Com enredos simples, mas amarrados e personagens carismáticos com personalidades muito humanas, Kipling consegue fazer transparecer aquele ambiente exótico e cheio de mistérios que é o território indiano para os que viviam na Inglaterra. Cabe pensar aqui, conforme já apontado por Edward Said, que a literatura produzida sobre os territórios dominados imperialisticamente tem um papel importante na própria formação da “opinião pública” e das visões sobre esses povos e culturas tão profundamente diferentes da cultura britânica.

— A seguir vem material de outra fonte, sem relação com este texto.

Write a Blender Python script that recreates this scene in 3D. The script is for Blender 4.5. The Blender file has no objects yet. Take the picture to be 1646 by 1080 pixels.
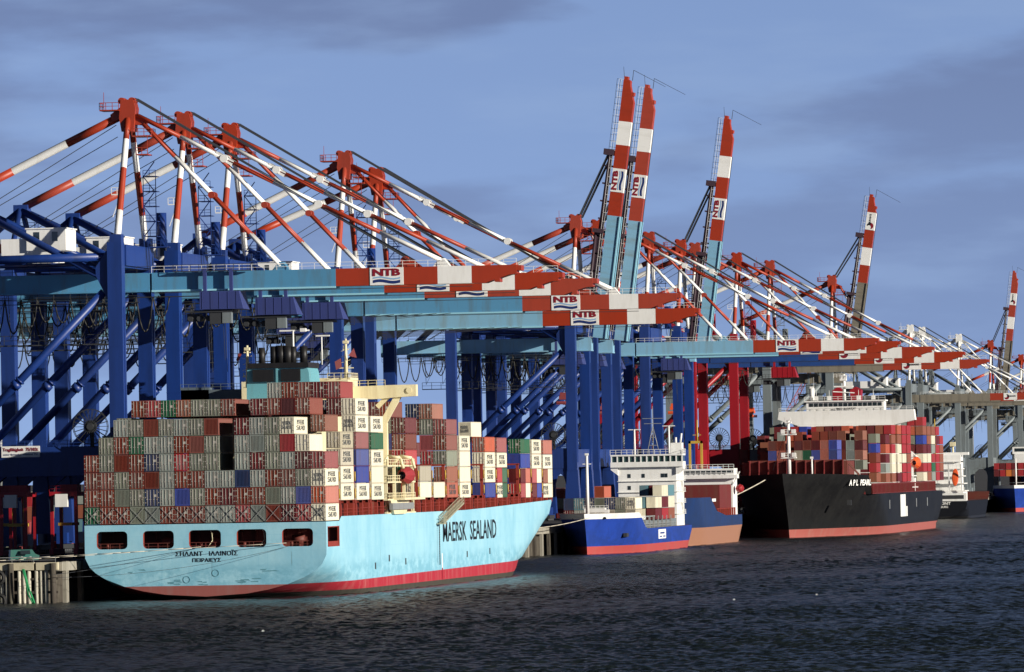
import bpy, math, random
import numpy as np
from mathutils import Vector, Matrix
R = math.radians
S = bpy.context.scene
C = S.collection
random.seed(7)
PI = math.pi

# ------------------------------------------------------------------ camera
cam = bpy.data.objects.new('camera', bpy.data.cameras.new('camera'))
C.objects.link(cam); S.camera = cam
cam.data.sensor_width = 36; cam.data.lens = 249.3
cam.data.clip_start = 5; cam.data.clip_end = 60000
ROLL, PITCH, AZ = R(1.05), R(1.11), R(8.6045)
fw = Vector((-math.sin(AZ)*math.cos(PITCH), math.cos(AZ)*math.cos(PITCH), math.sin(PITCH)))
rt = fw.cross(Vector((0, 0, 1))).normalized(); up = rt.cross(fw)
rt2 = rt*math.cos(ROLL) - up*math.sin(ROLL); up2 = up*math.cos(ROLL) + rt*math.sin(ROLL)
M = Matrix((rt2, up2, -fw)).transposed().to_4x4(); M.translation = (0, 0, 19.6)
cam.matrix_world = M

# ------------------------------------------------------------------ sky, sun, exposure
SUN_EL, SUN_AZ = 14.0, 67.0       # azimuth measured from -Y (behind the camera) towards +X
sd = Vector((math.sin(R(SUN_AZ))*math.cos(R(SUN_EL)), -math.cos(R(SUN_AZ))*math.cos(R(SUN_EL)), math.sin(R(SUN_EL))))
sun = bpy.data.objects.new('sun', bpy.data.lights.new('sun', 'SUN')); C.objects.link(sun)
sun.data.energy = 5.0; sun.data.angle = R(0.5); sun.data.color = (1.0, 0.93, 0.82)
sun.rotation_euler = sd.to_track_quat('Z', 'Y').to_euler(); sun.location = (200, 600, 400)
W = bpy.data.worlds.new('World'); S.world = W; W.use_nodes = True
nt = W.node_tree; N = nt.nodes; L = nt.links
for n in list(N): N.remove(n)
def wn(t, **k):
    n = N.new(t)
    for a, b in k.items(): setattr(n, a, b)
    return n
tc = wn('ShaderNodeTexCoord')
mp = wn('ShaderNodeMapping'); mp.vector_type = 'POINT'; mp.inputs['Location'].default_value = (0, 0, 0.42); mp.inputs['Scale'].default_value = (1, 1, 1.6)
L.new(tc.outputs['Generated'], mp.inputs[0])
sky = wn('ShaderNodeTexSky', sky_type='NISHITA', sun_disc=False, sun_elevation=R(SUN_EL), sun_rotation=PI - R(SUN_AZ), air_density=1.0, dust_density=0.6, ozone_density=2.0)
L.new(mp.outputs[0], sky.inputs[0])
tint = wn('ShaderNodeMix', data_type='RGBA', blend_type='MULTIPLY'); tint.inputs[0].default_value = 1
L.new(sky.outputs[0], tint.inputs[6]); tint.inputs[7].default_value = (1.47, 1.26, 1.32, 1)
def cloud(loc, scale, nscale, lo, hi, det=4):
    m = wn('ShaderNodeMapping'); m.inputs['Scale'].default_value = scale; m.inputs['Location'].default_value = loc
    L.new(tc.outputs['Generated'], m.inputs[0])
    z = wn('ShaderNodeTexNoise'); z.inputs['Scale'].default_value = nscale; z.inputs['Detail'].default_value = det; z.inputs['Roughness'].default_value = .5
    L.new(m.outputs[0], z.inputs[0])
    r = wn('ShaderNodeMapRange', interpolation_type='SMOOTHSTEP'); r.inputs[1].default_value = lo; r.inputs[2].default_value = hi
    L.new(z.outputs[0], r.inputs[0]); return r.outputs[0]
sep = wn('ShaderNodeSeparateXYZ'); L.new(tc.outputs['Generated'], sep.inputs[0])
hi_ = wn('ShaderNodeMapRange'); L.new(sep.outputs[2], hi_.inputs[0]); hi_.inputs[1].default_value = .012; hi_.inputs[2].default_value = .062; hi_.inputs[3].default_value = .5
c1 = cloud((3.1, .7, .13), (1, 1, 4.0), 14, .43, .57, 8)
c1b = wn('ShaderNodeMath', operation='MULTIPLY'); L.new(c1, c1b.inputs[0]); L.new(hi_.outputs[0], c1b.inputs[1])
c1c = wn('ShaderNodeMath', operation='MULTIPLY'); L.new(c1b.outputs[0], c1c.inputs[0]); c1c.inputs[1].default_value = .85
mx1 = wn('ShaderNodeMix', data_type='RGBA', blend_type='MULTIPLY'); L.new(c1c.outputs[0], mx1.inputs[0]); L.new(tint.outputs[2], mx1.inputs[6]); mx1.inputs[7].default_value = (.70, .64, .66, 1)
c2 = cloud((0, 5.2, 0), (1, 1, 4.5), 34, .45, .72, 7)
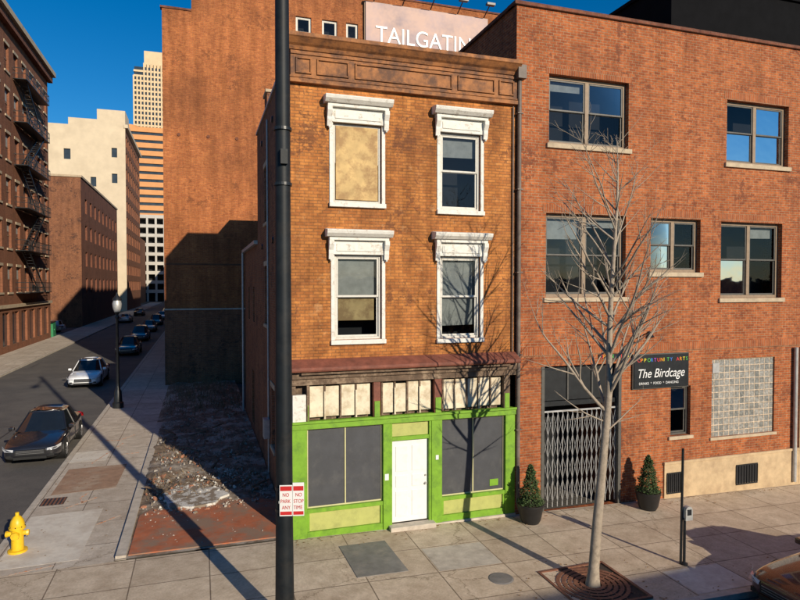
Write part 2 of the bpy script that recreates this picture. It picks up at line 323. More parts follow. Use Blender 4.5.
def spray(pts,w=.05):
    for (a,c) in zip(pts,pts[1:]):
        a=Vector(a);c=Vector(c); n=Vector((-(c-a).y,(c-a).x)).normalized()*w/2
        flat('pavement_marking','orange',[tuple(a-n),tuple(c-n),tuple(c+n),tuple(a+n)],.008,.003)
spray([(-5.6,8.3),(-5.25,9.6),(-4.9,10.9)]); spray([(-5.2,4.2),(-5.35,4.7),(-5.2,5.1)]); spray([(-5.9,.0),(-5.1,.2)]); spray([(-4.6,2.4),(-4.1,2.9)]); spray([(-4.8,9.2),(-4.2,9.3)]); spray([(-5.8,11.6),(-5.1,11.4),(-4.6,12.2)]); spray([(-5.6,3.9),(-4.9,4.6)])
for k in range(14):
    x=random.uniform(-14.5,-7); y=random.uniform(5,80); L=random.uniform(2,8); a=random.choice((R(90),R(88),R(5),R(92))); dx,dy=math.cos(a)*L,math.sin(a)*L
    if not(-14.7<x+dx<-6.8): dx=0
    flat('tar_seal','tarline',[(x,y),(x+dx,y+dy),(x+dx+.06,y+dy+.06),(x+.06,y+.06)],-.126,.002)
for x in (-13,-9.5):
    strip('road_marking','signw',x,x+.2,-16.5,-5.4,-.126)
def litter():
    v=[];f=[]
    for _ in range(620):
        q=random.random()
        if q<.4: x=random.uniform(0,16); y=-.12-random.expovariate(4)
        elif q<.6: x=random.uniform(-3,16); y=-4.9+random.expovariate(4)
        elif q<.8: x=random.gauss(5.6,.9); y=random.gauss(-4,.8)
        else: x=random.uniform(-6.3,-4); y=random.uniform(0,24)
        if -3.9<x<0 and y>0: continue
        z=gz(x)+.012; a=random.uniform(0,6.28); s=random.uniform(.012,.035)
        i=len(v); v+=[(x+s*math.cos(a+t),y+s*.7*math.sin(a+t),z+random.uniform(0,.012)) for t in (0,1.6,3.1,4.7)]; f.append((i,i+1,i+2,i+3))
    me=bpy.data.meshes.new('leaf_litter'); me.from_pydata(v,[],f); me.materials.append(M['leaflit']); o=bpy.data.objects.new('leaf_litter',me); S.collection.objects.link(o)
litter()
# ------------------------------------------------------------------ vacant lot
def heap(x,y): return .38*math.exp(-((x+1.6)**2/2.4+(y-20.5)**2/8))+.12*math.exp(-((x+.7)**2/1+(y-9)**2/12))+.10*math.exp(-((x+2.9)**2/.3+(y-6.5)**2/1.5))
def lot():
    nx,ny=48,260; v=[];f=[]
    for j in range(ny+1):
        for i in range(nx+1):
            x=-3.9+3.88*i/nx; y=.02+24.9*j/ny
            a=min(1,max(0,(y-2.6)/2.5)); h=.02+a*(.08*(noise.noise((x*1.4,y*1.4,0))+.5)+.07*abs(noise.noise((x*4,y*4,3)))+.035*noise.noise((x*13,y*13,1)))
            h+=heap(x,y)
            edge=min(1,(x+3.9)/.3); h=h*edge+.004
            v.append((x,y,h))
    for j in range(ny):
        for i in range(nx): k=j*(nx+1)+i; f.append((k,k+1,k+nx+2,k+nx+1))
    me=bpy.data.meshes.new('vacant_lot_ground'); me.from_pydata(v,[],f); me.materials.append(M['lot'])
    for p in me.polygons: p.use_smooth=True
    o=bpy.data.objects.new('vacant_lot_ground',me); S.collection.objects.link(o)
    flat('red_floor_slab','redslab',[(-3.62,.15),(-.02,.12),(-.02,2.7),(-.8,3.1),(-1.2,3.0),(-1.5,3.35),(-1.9,2.9),(-2.4,3.3),(-2.9,2.8),(-3.3,3.0),(-3.6,2.6)],.05,.06)
    flat('lot_footing','kerb',[(-3.88,.1),(-3.66,.1),(-3.66,14),(-3.88,14)],.07,.1)
lot()
def ico(bm,c,r,sq=(1,1,1),sub=1,jit=.25):
    res=bmesh.ops.create_icosphere(bm,subdivisions=sub,radius=1); rt=Matrix.Rotation(random.uniform(0,6.28),3,Vector((random.random(),random.random(),random.random()+.1)).normalized())
    for vv in res['verts']:
        p=Vector((vv.co.x*sq[0],vv.co.y*sq[1],vv.co.z*sq[2]))*(1+random.uniform(-jit,jit)); vv.co=rt@(p*r)+Vector(c)
def zn():
    while True:
        x=random.uniform(-3.6,-.15); y=2.5+random.expovariate(.13)
        if y<24 and noise.noise((x*.9,y*.7,5))>random.uniform(-.5,.25): return x,y
def rubble(name,m,n,zone,rmin,rmax,sq=(1,.7,.5)):
    bm=bmesh.new()
    for _ in range(n):
        x,y=zone(); r=rmin+(rmax-rmin)*random.random()**4
        z=.04+heap(x,y)+.04*min(1,max(0,y-3))
        ico(bm,(x,y,z+r*.2),r,sq,1)
    me=bpy.data.meshes.new(name); bm.to_mesh(me); bm.free(); me.materials.append(M[m]); o=bpy.data.objects.new(name,me); S.collection.objects.link(o)
rubble('brick_rubble','rub1',800,zn,.014,.10)
rubble('gravel','rub2',1300,zn,.012,.07)
def zs_(): return random.uniform(-3.5,-.2),random.uniform(.3,2.8)
rubble('gravel','rub2',150,zs_,.01,.035)
def zp(): return random.gauss(-2.3,.55),max(1.8,random.gauss(3.9,.8))
rubble('plaster_rubble','plaster',340,zp,.012,.09)
def zq(): return min(-.2,random.gauss(-1.2,.35)),random.gauss(5.2,.5)
rubble('plaster_rubble','plaster',140,zq,.012,.07)
flat('plaster_debris_sheet','plaster',[(-2.9,2.9),(-2.3,2.65),(-1.7,2.8),(-1.55,3.2),(-1.3,3.4),(-1.5,4.0),(-1.9,4.3),(-2.2,4.8),(-2.6,4.7),(-2.9,4.4),(-3.1,4.0)],.115,.1)
def weeds():
    v=[];f=[]
    for _ in range(3200):
        if random.random()<.5: x=random.gauss(-1.8,1.0); y=random.gauss(19.5,2.6)
        else: x,y=zn()
        if x>-.1 or x<-3.8 or y>24.5 or y<3.4: continue
        z=.04+heap(x,y)
        h=random.uniform(.1,.7 if y>15 else .28); a=random.uniform(0,6.28); dx,dy=math.cos(a)*.012,math.sin(a)*.012; l=random.gauss(0,.2),random.gauss(0,.2)
        i=len(v); v+=[(x-dx,y-dy,z),(x+dx,y+dy,z),(x+l[0],y+l[1],z+h)]; f.append((i,i+1,i+2))
    me=bpy.data.meshes.new('dry_weeds'); me.from_pydata(v,[],f); me.materials.append(M['weed']); o=bpy.data.objects.new('dry_weeds',me); S.collection.objects.link(o)
weeds()
b=B('timber_debris')
for _ in range(14):
    x=random.uniform(-3.2,-.6); y=random.uniform(3.6,12); a=random.uniform(0,3.14); l=random.uniform(.3,1.1)
    b.cyl('plank','wood_dk',(x,y,.14),(max(-3.6,min(-.1,x+l*math.cos(a))),y+l*math.sin(a),.17+random.uniform(0,.1)),.04,.03,4)
b.finish()
b=B('storm_drain'); b.box('rim','blk',W0,-6.3,-5.7,-4.9,-4.3,.0,.01)
for k in range(6): b.box('bar','grate',W0,-6.27+.1*k,-6.22+.1*k,-4.88,-4.32,.01,.016)
b.finish()
b=B('utility_cover'); b.lathe('lid','plate',(3.9,-3.2,gz(3.9)+.004),[(0,.012),(.24,.012),(.27,.0)],28); b.finish()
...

Ao escrever talvez o seu poema mais polêmico, O fardo do homem branco (1899), em que aparece essa visão de colonização e civilização das populações dos territórios imperiais como “nobre tarefa” dos britânicos, Kipling fez com que o passar dos anos lhe trouxesse muitos críticos, que viam com maus olhos essa sua convicção. Porém, essa visão eminentemente britânica, que acreditava ser essa nação a defensora e difusora da civilização, imprimiu marcas profundas em sua literatura e também nas leituras que se fizeram dela. É preciso ter em mente esse fato, bem como que suas obras, por mais que passassem uma imagem singular de uma realidade tida como exótica e misteriosa, ainda possuem um valor literário a ser considerado e discutido, criticado e pensado.

A Lei da Selva, que regulava a caça e organizava a vida na Jungle, muitas vezes se mostrava mais “civilizada” que a do Imperialismo e todo o impacto que essa expansão trouxe para os países dominados. Realmente, é algo de maior complexidade a ser pensado.